_Scene script records_:
•••
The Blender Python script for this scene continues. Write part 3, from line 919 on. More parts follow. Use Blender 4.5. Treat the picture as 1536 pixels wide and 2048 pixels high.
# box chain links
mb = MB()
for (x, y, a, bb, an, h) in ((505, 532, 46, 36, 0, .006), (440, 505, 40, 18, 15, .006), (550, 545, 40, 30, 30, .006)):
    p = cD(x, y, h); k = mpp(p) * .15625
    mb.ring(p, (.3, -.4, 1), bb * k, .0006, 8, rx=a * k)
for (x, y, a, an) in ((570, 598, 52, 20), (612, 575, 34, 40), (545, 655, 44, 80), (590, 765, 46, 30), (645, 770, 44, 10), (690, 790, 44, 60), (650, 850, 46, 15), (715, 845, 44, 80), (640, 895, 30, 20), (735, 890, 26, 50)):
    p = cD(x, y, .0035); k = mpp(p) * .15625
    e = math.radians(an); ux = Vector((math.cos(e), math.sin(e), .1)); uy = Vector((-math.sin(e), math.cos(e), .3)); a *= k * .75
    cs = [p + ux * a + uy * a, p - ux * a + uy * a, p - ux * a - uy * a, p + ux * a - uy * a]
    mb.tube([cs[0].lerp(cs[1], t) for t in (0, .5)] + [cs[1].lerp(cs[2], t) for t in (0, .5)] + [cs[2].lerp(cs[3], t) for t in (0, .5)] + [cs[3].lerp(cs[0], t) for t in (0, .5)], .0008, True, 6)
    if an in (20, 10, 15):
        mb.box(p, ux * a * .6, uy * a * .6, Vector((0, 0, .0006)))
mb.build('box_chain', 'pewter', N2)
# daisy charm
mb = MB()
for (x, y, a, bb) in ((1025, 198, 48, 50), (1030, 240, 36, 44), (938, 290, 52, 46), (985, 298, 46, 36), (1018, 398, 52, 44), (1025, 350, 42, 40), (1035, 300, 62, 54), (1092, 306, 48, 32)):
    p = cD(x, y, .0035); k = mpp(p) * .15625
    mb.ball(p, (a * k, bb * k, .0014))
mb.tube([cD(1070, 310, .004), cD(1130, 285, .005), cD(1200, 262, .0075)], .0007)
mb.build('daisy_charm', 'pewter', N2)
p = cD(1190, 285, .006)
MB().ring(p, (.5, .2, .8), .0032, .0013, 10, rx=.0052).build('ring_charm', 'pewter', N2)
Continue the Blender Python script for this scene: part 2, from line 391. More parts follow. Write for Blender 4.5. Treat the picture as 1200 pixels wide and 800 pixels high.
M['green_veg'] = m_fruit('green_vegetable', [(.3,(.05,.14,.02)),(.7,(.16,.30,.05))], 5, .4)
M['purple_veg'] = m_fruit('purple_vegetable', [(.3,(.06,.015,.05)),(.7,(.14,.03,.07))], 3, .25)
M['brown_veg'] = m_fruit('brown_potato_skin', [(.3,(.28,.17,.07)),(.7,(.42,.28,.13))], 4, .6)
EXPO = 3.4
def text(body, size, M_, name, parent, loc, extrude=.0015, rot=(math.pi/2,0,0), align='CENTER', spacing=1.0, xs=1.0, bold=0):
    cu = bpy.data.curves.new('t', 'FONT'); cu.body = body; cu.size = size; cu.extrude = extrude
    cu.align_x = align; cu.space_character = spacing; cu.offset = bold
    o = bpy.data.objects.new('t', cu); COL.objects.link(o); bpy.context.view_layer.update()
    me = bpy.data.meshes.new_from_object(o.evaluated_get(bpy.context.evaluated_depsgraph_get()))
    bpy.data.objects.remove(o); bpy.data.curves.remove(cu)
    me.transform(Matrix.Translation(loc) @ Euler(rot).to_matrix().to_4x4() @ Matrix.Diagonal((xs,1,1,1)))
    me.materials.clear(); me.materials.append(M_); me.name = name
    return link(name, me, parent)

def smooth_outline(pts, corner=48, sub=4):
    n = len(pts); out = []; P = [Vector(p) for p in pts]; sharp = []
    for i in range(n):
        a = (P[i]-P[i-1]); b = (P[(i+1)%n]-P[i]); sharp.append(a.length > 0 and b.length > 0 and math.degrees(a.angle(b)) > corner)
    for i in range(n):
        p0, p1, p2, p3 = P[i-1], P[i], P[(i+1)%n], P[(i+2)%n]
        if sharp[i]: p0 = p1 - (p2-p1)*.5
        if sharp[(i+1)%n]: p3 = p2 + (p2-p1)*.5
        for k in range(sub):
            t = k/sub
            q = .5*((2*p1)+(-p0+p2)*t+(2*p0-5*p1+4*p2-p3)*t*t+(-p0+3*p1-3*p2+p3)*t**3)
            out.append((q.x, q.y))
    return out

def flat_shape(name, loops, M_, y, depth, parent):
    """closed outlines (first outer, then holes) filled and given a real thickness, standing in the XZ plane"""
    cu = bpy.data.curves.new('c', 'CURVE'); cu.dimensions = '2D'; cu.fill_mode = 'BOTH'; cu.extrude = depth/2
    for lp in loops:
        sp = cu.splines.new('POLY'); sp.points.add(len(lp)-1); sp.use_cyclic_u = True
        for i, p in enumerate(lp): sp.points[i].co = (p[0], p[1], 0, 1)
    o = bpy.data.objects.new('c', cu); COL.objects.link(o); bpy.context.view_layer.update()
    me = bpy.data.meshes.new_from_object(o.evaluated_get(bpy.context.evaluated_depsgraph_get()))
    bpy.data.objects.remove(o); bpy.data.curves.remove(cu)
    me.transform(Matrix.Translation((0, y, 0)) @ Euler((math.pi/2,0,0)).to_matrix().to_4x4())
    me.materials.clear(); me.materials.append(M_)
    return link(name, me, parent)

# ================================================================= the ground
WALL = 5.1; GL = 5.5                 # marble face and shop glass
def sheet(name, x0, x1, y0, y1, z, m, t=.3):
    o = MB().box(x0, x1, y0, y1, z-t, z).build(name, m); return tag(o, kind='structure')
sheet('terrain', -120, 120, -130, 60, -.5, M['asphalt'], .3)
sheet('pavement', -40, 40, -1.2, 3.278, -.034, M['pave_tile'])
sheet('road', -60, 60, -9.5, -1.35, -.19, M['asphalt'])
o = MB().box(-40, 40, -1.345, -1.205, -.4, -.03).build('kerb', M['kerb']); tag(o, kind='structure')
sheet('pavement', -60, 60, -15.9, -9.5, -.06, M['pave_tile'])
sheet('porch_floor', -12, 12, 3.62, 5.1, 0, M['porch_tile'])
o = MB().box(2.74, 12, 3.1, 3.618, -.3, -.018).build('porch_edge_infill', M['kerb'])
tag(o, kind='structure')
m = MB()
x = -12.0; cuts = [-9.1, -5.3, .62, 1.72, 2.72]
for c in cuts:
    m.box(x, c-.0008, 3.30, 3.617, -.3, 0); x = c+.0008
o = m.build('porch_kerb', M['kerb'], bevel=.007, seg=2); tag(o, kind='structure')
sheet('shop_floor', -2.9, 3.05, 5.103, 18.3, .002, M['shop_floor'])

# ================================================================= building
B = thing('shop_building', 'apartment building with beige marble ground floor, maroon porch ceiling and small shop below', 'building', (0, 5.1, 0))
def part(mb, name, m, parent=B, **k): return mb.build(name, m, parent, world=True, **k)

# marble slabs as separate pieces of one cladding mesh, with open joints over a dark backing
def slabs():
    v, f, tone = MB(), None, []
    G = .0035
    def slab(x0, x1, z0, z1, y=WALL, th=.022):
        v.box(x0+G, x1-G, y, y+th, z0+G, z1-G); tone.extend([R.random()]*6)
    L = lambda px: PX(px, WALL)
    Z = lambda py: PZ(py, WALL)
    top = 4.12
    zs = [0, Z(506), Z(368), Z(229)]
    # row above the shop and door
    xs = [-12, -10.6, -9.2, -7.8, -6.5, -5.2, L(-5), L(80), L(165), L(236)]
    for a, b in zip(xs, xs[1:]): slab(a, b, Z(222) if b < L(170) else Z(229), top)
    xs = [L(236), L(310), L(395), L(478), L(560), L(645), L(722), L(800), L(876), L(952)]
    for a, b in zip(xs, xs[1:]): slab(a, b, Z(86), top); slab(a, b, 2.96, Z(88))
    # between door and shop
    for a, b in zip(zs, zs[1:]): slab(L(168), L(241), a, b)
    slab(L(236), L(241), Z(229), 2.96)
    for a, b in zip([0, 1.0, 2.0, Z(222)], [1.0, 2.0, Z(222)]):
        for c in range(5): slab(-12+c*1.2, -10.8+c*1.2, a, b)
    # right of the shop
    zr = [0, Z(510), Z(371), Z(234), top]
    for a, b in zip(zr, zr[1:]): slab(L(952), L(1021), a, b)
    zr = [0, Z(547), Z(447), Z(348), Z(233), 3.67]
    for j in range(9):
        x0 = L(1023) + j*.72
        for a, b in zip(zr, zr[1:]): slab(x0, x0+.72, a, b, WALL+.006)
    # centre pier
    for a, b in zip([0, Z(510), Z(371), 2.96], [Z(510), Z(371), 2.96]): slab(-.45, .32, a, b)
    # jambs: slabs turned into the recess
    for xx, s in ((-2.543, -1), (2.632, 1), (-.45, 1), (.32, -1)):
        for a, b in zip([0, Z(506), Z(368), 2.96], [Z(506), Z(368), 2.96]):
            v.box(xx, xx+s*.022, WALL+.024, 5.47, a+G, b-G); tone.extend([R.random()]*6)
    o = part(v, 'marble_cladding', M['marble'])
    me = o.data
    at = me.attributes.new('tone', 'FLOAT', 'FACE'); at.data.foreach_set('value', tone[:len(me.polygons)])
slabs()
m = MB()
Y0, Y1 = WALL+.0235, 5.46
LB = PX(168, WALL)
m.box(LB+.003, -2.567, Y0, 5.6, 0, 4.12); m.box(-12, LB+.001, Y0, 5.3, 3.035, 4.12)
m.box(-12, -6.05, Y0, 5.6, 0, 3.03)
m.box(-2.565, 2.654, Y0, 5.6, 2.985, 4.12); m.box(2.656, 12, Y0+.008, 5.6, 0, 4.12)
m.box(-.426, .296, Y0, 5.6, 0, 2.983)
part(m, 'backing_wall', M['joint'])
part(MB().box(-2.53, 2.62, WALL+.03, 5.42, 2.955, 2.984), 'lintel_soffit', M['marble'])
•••
_What the task asks_:
Give again the lines from the one with "M['kerb']); tag(o, kind='structure')" to the one with "18.3, .002, M['shop_floor'])", both lines included, exactly and with no other line.

_Answer below_:
o = MB().box(-40, 40, -1.345, -1.205, -.4, -.03).build('kerb', M['kerb']); tag(o, kind='structure')
sheet('pavement', -60, 60, -15.9, -9.5, -.06, M['pave_tile'])
sheet('porch_floor', -12, 12, 3.62, 5.1, 0, M['porch_tile'])
o = MB().box(2.74, 12, 3.1, 3.618, -.3, -.018).build('porch_edge_infill', M['kerb'])
tag(o, kind='structure')
m = MB()
x = -12.0; cuts = [-9.1, -5.3, .62, 1.72, 2.72]
for c in cuts:
    m.box(x, c-.0008, 3.30, 3.617, -.3, 0); x = c+.0008
o = m.build('porch_kerb', M['kerb'], bevel=.007, seg=2); tag(o, kind='structure')
sheet('shop_floor', -2.9, 3.05, 5.103, 18.3, .002, M['shop_floor'])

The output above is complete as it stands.